AI in the L2 Classroom

Excellent Educator, Volume: 2, Issue: 24, Page: 6


Summary of Dakakni & Safa (2023)

Academic Insights

  • 85% of students use AI for coursework, raising concerns about academic honesty and integrity.
  • Students find AI useful yet distrust it due to privacy, equity, and job fears.
  • All students still prefer human teachers over AI, valuing real interpersonal interaction.
  • Instructors worry about plagiarism, reduced creativity, and want AI training mainly for monitoring misuse.
  • Students show limited awareness of ethical risks like bias, privacy issues, and digital divides.
  • Unmonitored AI use may weaken motivation, reduce critical thinking, and widen learning inequities.

Apply This Now

  • Build AI-proof tasks (analysis, critique, reasoning) so learning depends on thinking, not on AI-written outputs.
  • Talk openly with students about privacy, credibility, and bias so they can use AI responsibly.
  • Keep student–teacher connection central; avoid replacing interaction with automated tools.

Add This in Your Lesson

Ask students to critique an AI-generated paragraph for Accuracy, coherence, bias or stereotyping, missing reasoning.

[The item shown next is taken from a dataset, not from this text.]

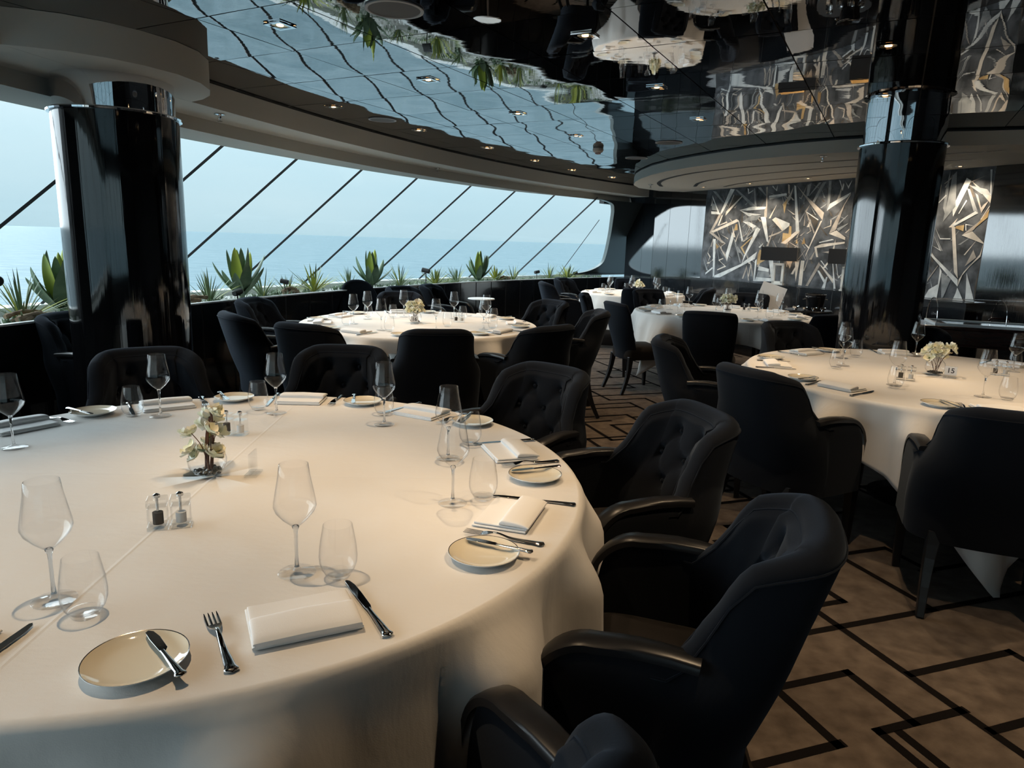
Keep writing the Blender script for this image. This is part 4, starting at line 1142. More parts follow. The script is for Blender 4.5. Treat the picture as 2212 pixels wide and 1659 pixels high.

This builds higher-order thinking and reduces over-reliance on AI-generated writing.

Avoid This Mistake

Letting AI tools replace foundational learning behaviors—reading, reasoning, and original writing—which can lead to intellectual laziness, disengagement, and widening skill gaps.

Source/Citation

Dakakni, D., & Safa, N. (2023). Artificial intelligence in the L2 classroom: Implications and challenges on ethics and equity in higher education: A 21st century Pandora’s box. Computers and Education: Artificial Intelligence, 5, 100179.

Ross, E., & Malar, D. B. J. (2025). AI in the L2 Classroom. Excellent Educator, 2(24), 6.